Margarida, Borboleta e Bianca: os primeiros árbitros gays do futebol brasileiro que marcaram a história
Eles não tinham vergonha de desmunhecar, empinar o corpo ou correr como gazelas dentro das quatro linhas.
Por Victoria Amaro
Eles não tinham vergonha de desmunhecar, empinar o corpo ou correr como gazelas dentro das quatro linhas. Os primeiros árbitros assumidamente gays no futebol, Jorge Emiliano dos Santos, o Margarida; Walter Senra, o Bianca; e Paulino Rodrigues da Silva, o Borboleta, roubaram a cena no fim dos anos 80 e início dos 90.
Com muito profissionalismo, o trio de amigos superou preconceitos, driblou a violência e ficou conhecido pela irreverência e o apito honesto. Uma história que foi eternizada no livro ‘Parada Dura, Memórias de um Juiz Gay do Futebol Carioca’, escrito pelos jornalistas Anna Davies e Carlos Nobre (1953-2019).
“Conheci primeiro o Margarida, que foi meu bandeira em um jogo. Daí nasceu uma grande amizade. Depois conheci o Bianca e também ficamos muito amigos. Foi o Margarida que revelou a nossa homossexualidade em um entrevista ao ‘Jornal dos Sports’. Na época, eu era juiz classista do tribunal e queria processá-lo de qualquer jeito”, conta às gargalhadas Borboleta para em seguida cair em lágrimas ao lembrar da perda dos amigos. Margarida morreu em 95 e Bianca, em 2002.
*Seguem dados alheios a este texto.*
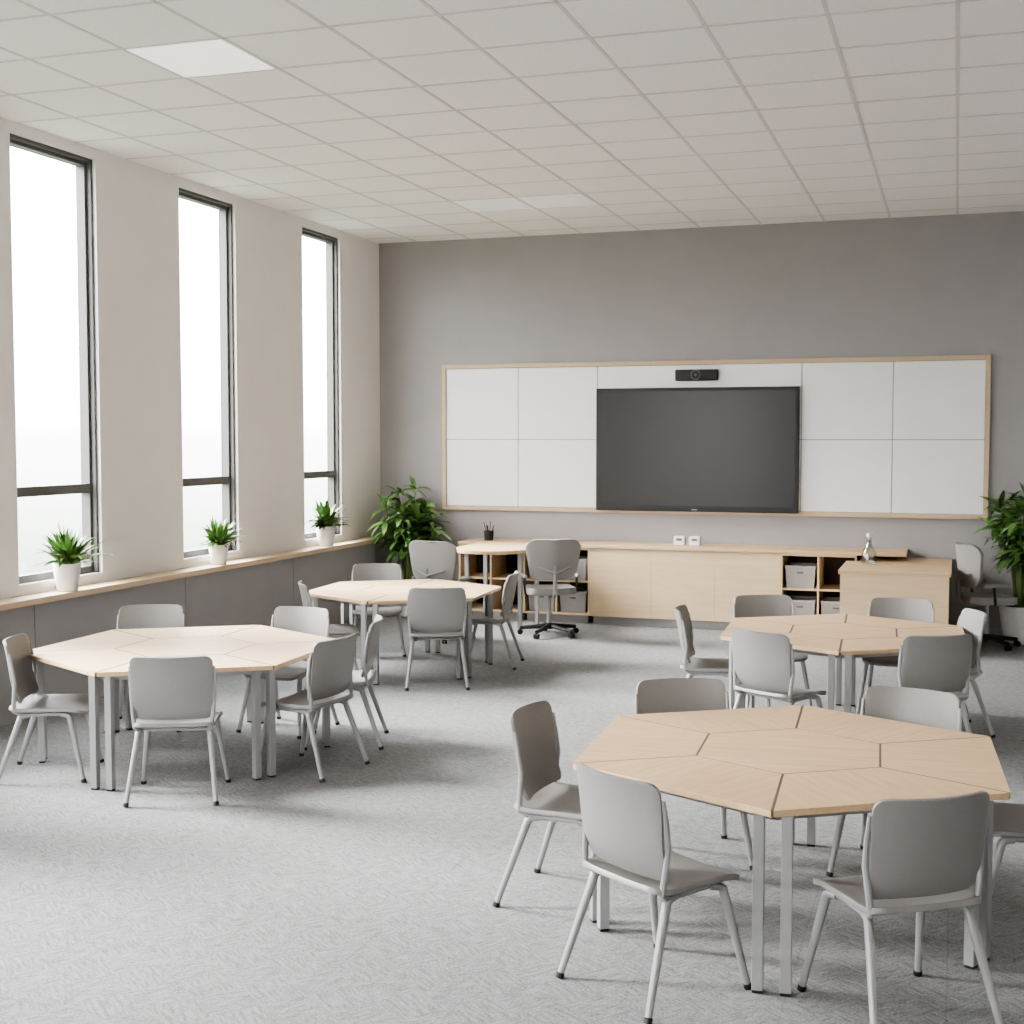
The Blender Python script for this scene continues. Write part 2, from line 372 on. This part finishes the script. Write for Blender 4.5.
# ---------------------------------------------------------------- plants
def leaf(bld,base,d,length,width,droop,mat='leaf',seg=6,xmin=-9,ymax=9,zmin=-9):
    d=Vector(d).normalized(); up=Vector((0,0,1)); side=d.cross(up)
    if side.length<.05: side=Vector((1,0,0))
    side.normalize(); side=(Matrix.Rotation(random.uniform(-.5,.5),3,d)@side)
    vs=[];p=Vector(base);dd=d.copy()
    for i in range(seg+1):
        t=i/seg; w=width*math.sin(math.pi*min(1,t*.93+.05))**.8*(1-.25*t)/2
        nr=side.cross(dd).normalized()
        vs+= [p-side*w+nr*w*.25, p.copy(), p+side*w+nr*w*.25]
        dd=(dd+Vector((0,0,-droop/seg))).normalized(); p=p+dd*(length/seg)
    if min(v.x for v in vs)<xmin or max(v.y for v in vs)>ymax or min(v.z for v in vs)<zmin: return False
    fs=[]
    for i in range(seg):
        a=i*3; fs+=[(a,a+1,a+4,a+3),(a+1,a+2,a+5,a+4)]
    bld.add(vs,fs,mat); return True
def small_plant(loc,sc,label,seed,fs=1.0):
    random.seed(seed)
    e=empty('potted_plant',loc,0,label,'potted plant',group='sill plants')
    p=MB(); p.lathe([(.075*sc,0),(.085*sc,.01),(.115*sc,.225*sc),(.107*sc,.225*sc),(.098*sc,.20*sc)],'pot'); p.obj('pot',parent=e,smooth=True)
    p=MB(); p.lathe([(.09*sc,.18*sc),(.10*sc,.205*sc)],'soil'); p.obj('soil',parent=e)
    p=MB(); n=0
    while n<100:
        a=random.uniform(0,6.283); el=random.uniform(.25,1.5)
        d=(math.cos(a)*math.cos(el)*(.35 if math.cos(a)<0 else .8),math.sin(a)*math.cos(el),math.sin(el))
        r=random.uniform(0,.05)*sc
        if leaf(p,(math.cos(a)*r,math.sin(a)*r,.205*sc),d,random.uniform(.22,.35)*sc*fs,.054*sc,random.uniform(.6,1.5),seg=7,xmin=-.11,zmin=.19*sc): n+=1
    p.obj('foliage',parent=e,smooth=True)
small_plant((-6.88,9.10,.945),1.0,'spiky green plant in a white pot on the window sill',1,1.05)
small_plant((-6.88,11.45,.945),.88,'small spiky green plant in a white pot on the sill',2)
small_plant((-6.88,13.80,.945),1.02,'bushy green plant in a white pot on the sill',3)
def big_plant(loc,H,label,seed,rad=.38,xmin=-9,ymax=9,ps=1.0):
    random.seed(seed)
    e=empty('potted_tree',loc,0,label,'potted plant',group='floor plants')
    p=MB(); p.lathe([(.13*ps,0),(.155*ps,.01),(.20*ps,.40),(.188*ps,.40),(.18*ps,.37)],'pot'); p.obj('pot',parent=e,smooth=True)
    p=MB(); p.lathe([(.17*ps,.35),(.181*ps,.375)],'soil'); p.obj('soil',parent=e)
    st=MB(); fo=MB()
    for i in range(20):
        a=i*2.4; rr=random.uniform(.15,1)*rad*.72; h=random.uniform(.58,.90)*H
        b0=Vector((math.cos(a)*.05,math.sin(a)*.05,.37)); tip=Vector((max(xmin+.02,math.cos(a)*rr),min(ymax-.02,math.sin(a)*rr),h))
        mid=(b0+tip)/2+Vector((-math.cos(a)*.05,-math.sin(a)*.05,.06))
        st.tube([b0,mid,tip],[.012,.009,.004],'stem',seg=6)
        for t in [.55,.72,.87,1.0]:
            q=b0.lerp(mid,t*2) if t<.5 else mid.lerp(tip,t*2-1)
            nl=4 if t<1 else 9
            for k in range(nl):
                aa=a+random.uniform(-2.2,2.2); el=random.uniform(-.1,.9)
                if t==1.0: el=random.uniform(0,1.2); aa=k*6.283/nl+a
                leaf(fo,q,(math.cos(aa)*math.cos(el),math.sin(aa)*math.cos(el),math.sin(el)),random.uniform(.20,.30),random.uniform(.065,.095),random.uniform(.6,1.6),xmin=xmin,ymax=ymax)
    st.obj('stems',parent=e,smooth=True); fo.obj('foliage',parent=e,smooth=True)
big_plant((-6.38,15.06,0),1.72,'leafy green floor plant in a white pot in the corner',11,.56,xmin=-.46,ymax=.46)
big_plant((.68,15.14,0),1.72,'leafy green floor plant in a round white pot by the wall',12,.58,ymax=.40,ps=1.12)

# ---------------------------------------------------------------- student chair
def make_chair(loc,rot):
    e=empty('student_chair',loc,rot,'grey plastic stacking chair with splayed light steel legs','chair',group='student chairs')
    def sf(x,y):
        z=.455-.012*math.cos(math.pi*y/.44)*math.cos(math.pi*x/.48)
        if y>.12: z-=.9*(y-.12)**2*2.2
        if y<-.14: z+=2.0*(y+.14)**2
        return (x,y+.01,z+.02*(abs(x)/.22)**3*.4)
    s_=shell(.485,.475,.06,sf,'plastic',.02); o=s_.obj('seat',parent=e,smooth=True); solid(o,.024,.007)
    def bf(x,y):
        t=y/.40+.5
        z=.503+.392*t
        Y=-.212-.065*t-.05*max(0,t-.7)**1.5+.035*max(0,1-t*2.4)**2+.05*((x/.22)**2)*(.6+.4*t)
        return (x,Y,z)
    s_=shell(.486,.40,.045,bf,'plastic',.018,taper=lambda t:.95+.05*min(1,t*1.3)); o=s_.obj('backrest',parent=e,smooth=True); solid(o,.017,.005)
    for sx in (-1,1):
        p=MB(); p.tube([(sx*.19,.15,.432),(sx*.200,-.06,.430),(sx*.213,-.15,.433),(sx*.227,-.190,.458),(sx*.236,-.185,.53),(sx*.246,-.175,.64),(sx*.249,-.19,.74),(sx*.248,-.205,.83)],[.013,.013,.0135,.0135,.013,.012,.011,.008],'metal',seg=8); p.obj('side_rail',parent=e,smooth=True)
    p=MB(); p.tube([(-.19,.10,.427),(.19,.10,.427)],.009,'metal',seg=8); p.tube([(-.198,-.12,.427),(.198,-.12,.427)],.009,'metal',seg=8); p.obj('cross_bar',parent=e,smooth=True)
    for sx in (-1,1):
        for sy in (-1,1):
            fx,fy=sx*.264,(.242 if sy>0 else -.290)
            tx,ty=sx*.216,(.155 if sy>0 else -.16)
            p=MB(); T=Vector((tx,ty,.395)); F=Vector((fx,fy,.02))
            p.tube([(tx*.93,ty*.62,.428),(tx*.97,ty*.86,.426),(tx*.99,ty*.96,.415),T,F],[.015,.018,.0195,.0195,.0145],'metal',seg=10)
            d=(F-T).normalized()
            p.tube([F-d*.004,F+d*.018],[.0175,.0175],'black',seg=10)
            p.obj('leg',parent=e,smooth=True)
    return e
chairs=[ # x,y,facing degrees
(-1.70,6.02,-4),(-1.11,5.17,55),(-.19,5.22,125),(.36,6.36,182),(-1.29,6.80,-65),(-.25,6.88,-104),
(-1.74,10.02,6),(-1.13,9.17,60),(-.20,9.37,118),(-.07,10.40,198),(-1.40,10.78,-65),(-.42,10.88,-95),
(-5.57,7.20,24),(-4.52,7.03,113),(-4.05,7.84,172),(-4.17,8.62,200),(-5.81,8.62,-66),(-4.75,8.85,-95),
(-5.34,10.80,28),(-5.55,12.28,-65),(-4.35,10.9,112),(-4.26,12.02,190)]
c0=None
for (x,y,f) in chairs:
    r=math.radians(f-90)
    if c0 is None: c0=make_chair((x,y,0),r)
    else: copy_thing(c0,(x,y,0),r)

# ---------------------------------------------------------------- hex tables
def hex_table(loc,R,rot,label,g=.0045):
    e=empty('hexagonal_table',loc,rot,label,'table',group='hexagonal tables')
    Z0,Z1=.722,.75; ri=R*.44
    def pt(r,a): return Vector((r*math.cos(a),r*math.sin(a)))
    for k in range(6):
        A=pt(R,-math.pi/6);B=pt(R,math.pi/6);b_=pt(ri,math.pi/6);a_=pt(ri,-math.pi/6)
        sh=lambda v,dx,dy:(v.x+dx,v.y+dy)
        poly=[sh(A,0,g*1.2),sh(B,0,-g*1.2),sh(b_,g,-g*.6),sh(a_,g,g*.6)]
        p=MB(); p.prism(poly,Z0,Z1,'wood')
        o=p.obj('table_top',parent=e,bevel=.002); o.rotation_euler=(0,0,math.pi/3*k)
    p=MB(); p.prism([tuple(pt(ri-g,math.pi/6+math.pi/3*i)) for i in range(6)],Z0,Z1,'wood'); p.obj('table_top',parent=e,bevel=.002)
    p=MB()
    zt=.7490; hw=g+.001
    for k in range(6):
        a=math.pi/6+math.pi/3*k
        u=pt(1,a); n=Vector((-u.y,u.x))*hw; q0=u*ri; q1=u*(R-.012)
        p.prism([tuple(q0-n),tuple(q1-n),tuple(q1+n),tuple(q0+n)],Z0+.002,zt,'wood_gap')
        c0_=pt(ri,a); c1_=pt(ri,a+math.pi/3); dd=(c1_-c0_).normalized(); n=Vector((-dd.y,dd.x))*hw
        p.prism([tuple(c0_-n),tuple(c1_-n),tuple(c1_+n),tuple(c0_+n)],Z0+.002,zt-.0003,'wood_gap')
    p.obj('joint_strip',parent=e)
    p=MB()
    for k in range(6):
        a=math.pi/6+math.pi/3*k; q0=pt(R-.12,a);q1=pt(R-.12,a+math.pi/3); p.tube([(q0.x,q0.y,.70),(q1.x,q1.y,.70)],.016,'metal',square=True)
        q2=pt(ri,a); p.tube([(q0.x,q0.y,.70),(q2.x,q2.y,.70)],.014,'metal',square=True)
    p.obj('under_frame',parent=e)
    for k in range(6):
        a=math.pi/6+math.pi/3*k
        ins=.065 if k in (1,4) else .13
        for s_ in (-1,1):
            c=pt(R-ins,a); tng=Vector((-math.sin(a),math.cos(a)))*s_*.055; q=c+tng
            p=MB(); w=.0225; p.box((-w,-w,0.012),(w,w,.721),'metal'); p.box((-w+.002,-w+.002,0),(w-.002,w-.002,.012),'black')
            p.obj('leg',parent=e,loc=(q.x,q.y,0),rot=a,bevel=.003)
    return e
hex_table((-.71,6.2,0),1.06,math.radians(3),'hexagonal pale maple table of wedge sections on steel legs',g=.005)
hex_table((-5.05,7.97,0),1.09,math.radians(2),'hexagonal pale maple table beside the window sill',g=.007)
hex_table((-4.98,11.62,0),.97,math.radians(4),'hexagonal pale maple table near the rounded desk',g=.009)
hex_table((-.78,10.17,0),1.0,math.radians(3),'hexagonal pale maple table before the boxy desk',g=.007)

# ---------------------------------------------------------------- office chairs
def office_chair(loc,rot):
    e=empty('office_chair',loc,rot,'grey swivel chair on a black five-star wheeled base','office chair',group='office chairs')
    def sf(x,y): return (x,y,.51-.015*math.cos(math.pi*y/.5)-( .5*(y-.1)**2 if y>.1 else 0)+.01*(abs(x)/.24)**2)
    o=shell(.53,.50,.11,sf,'cushion',.05).obj('seat',parent=e,smooth=True); solid(o,.075,.02)
    def bf(x,y):
        t=y/.46+.5; return (x,-.235-.06*t+.06*(x/.24)**2,.64+.45*t)
    o=shell(.61,.46,.12,bf,'cushion',.03,taper=lambda t:.78+.22*min(1,t*1.2)).obj('backrest',parent=e,smooth=True); solid(o,.045,.014)
    p=MB(); p.tube([(0,-.05,.455),(0,-.24,.455),(0,-.315,.50),(0,-.31,.62),(0,-.325,.80)],[.02,.022,.024,.024,.015],'cushion',seg=10)
    p.tube([(-.19,-.265,.78),(0,-.33,.72),(.19,-.265,.78)],.014,'cushion',seg=8); p.obj('back_support',parent=e,smooth=True)
    for sx in (-1,1):
        p=MB(); p.tube([(sx*.15,-.02,.46),(sx*.28,-.03,.47),(sx*.295,-.05,.60),(sx*.295,-.06,.66)],.014,'black',seg=8); p.tube([(sx*.295,-.16,.67),(sx*.295,.10,.67)],.02,'cushion',seg=8)
        p.obj('armrest',parent=e,smooth=True)
    p=MB(); p.lathe([(.03,.09),(.03,.26),(.018,.27),(.018,.44),(.09,.445),(.09,.465)],'metal'); p.obj('pole',parent=e,smooth=True)
    p=MB(); p.lathe([(.05,.075),(.05,.13),(.03,.14)],'black')
    for k in range(5):
        a=k*2*math.pi/5+.3; p.tube([(0,0,.11),(math.cos(a)*.33,math.sin(a)*.33,.075)],[.030,.020],'black',seg=8)
    p.obj('base',parent=e,smooth=True)
    for k in range(5):
        a=k*2*math.pi/5+.3; x,y=math.cos(a)*.33,math.sin(a)*.33
        p=MB(); t=Vector((-math.sin(a),math.cos(a),0))
        for s_ in (-1,1):
            c=Vector((x,y,.031)); p.tube([c+t*s_*.006,c+t*s_*.026],.030,'black',seg=14)
        p.tube([(x,y,.03),(x,y,.075)],.009,'black',seg=8); p.obj('caster',parent=e,smooth=True)
    return e
oc=office_chair((-4.26,14.05,0),math.radians(118-90))
copy_thing(oc,(-5.27,13.40,0),math.radians(78-90))
copy_thing(oc,(.33,14.72,0),math.radians(22-90))

# ---------------------------------------------------------------- light
W=bpy.data.worlds.new('World'); bpy.context.scene.world=W; W.use_nodes=True
nt=W.node_tree; bg=nt.nodes['Background']; L=nt.links.new
tc=nt.nodes.new('ShaderNodeTexCoord'); sp=nt.nodes.new('ShaderNodeSeparateXYZ'); r=nt.nodes.new('ShaderNodeValToRGB')
mr=nt.nodes.new('ShaderNodeMapRange'); mr.inputs['From Min'].default_value=-.2; mr.inputs['From Max'].default_value=.2
L(tc.outputs['Generated'],sp.inputs[0]); L(sp.outputs['Z'],mr.inputs['Value']); L(mr.outputs[0],r.inputs['Fac']); L(r.outputs['Color'],bg.inputs['Color'])
r.color_ramp.elements[0].position=.22; r.color_ramp.elements[0].color=(.085,.102,.08,1)
r.color_ramp.elements[1].position=.75; r.color_ramp.elements[1].color=(1,.985,.99,1)
el=r.color_ramp.elements.new(.50); el.color=(.28,.29,.28,1)
bg.inputs['Strength'].default_value=24.0
sd=bpy.data.lights.new('sun','SUN'); sd.energy=42; sd.angle=math.radians(32); sd.color=(1,.965,.94)
so=bpy.data.objects.new('sun',sd); C.objects.link(so)
d=Vector((1,.06,-.66)); so.rotation_euler=d.to_track_quat('-Z','Y').to_euler(); so.location=(-12,6,8)

cd=bpy.data.cameras.new('camera'); cd.sensor_width=36; cd.lens=1328/1024*36; cd.clip_end=200
co=bpy.data.objects.new('camera',cd); C.objects.link(co); co.location=(0,0,2.2)
co.rotation_euler=(math.radians(90)-math.atan(75/1328),0,math.radians(18.5))
bpy.context.scene.camera=co
bpy.context.scene.view_settings.view_transform='AgX'
bpy.context.scene.view_settings.look='AgX - Medium High Contrast'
De bem com a vida e consigo mesmo, Borboleta fez questão de mandar um recado para quem não teve coragem de sair do armário: “Quem nunca se assumiu que se assuma. Que se dane o preconceito. Ninguém pode lutar contra a própria natureza”.
Além de sofrer muito com homofobia, Borboleta conviveu de perto com a violência do futebol. Ele chegou a perder dois dentes após receber vários socos dos jogadores do Campo Grande na derrota por 2 a 0 para o Vasco em 1992. E em 1990 teve uma arma apontada para sua cabeça por um torcedor do América, que não se conformava com a derrota por 3 a 2 para o Fluminense, em Três Rios.
Violência à parte, foi a incrível história de Borboleta que chamou a atenção da jornalista Anna Davies. “Depois que o conheci tive o ‘insight’ de escrever o livro para resgatar a história dele. Só não tinha a noção da sua importância. Quem meu deu essa dimensão foi o Carlos Nobre”, ressalta Anna.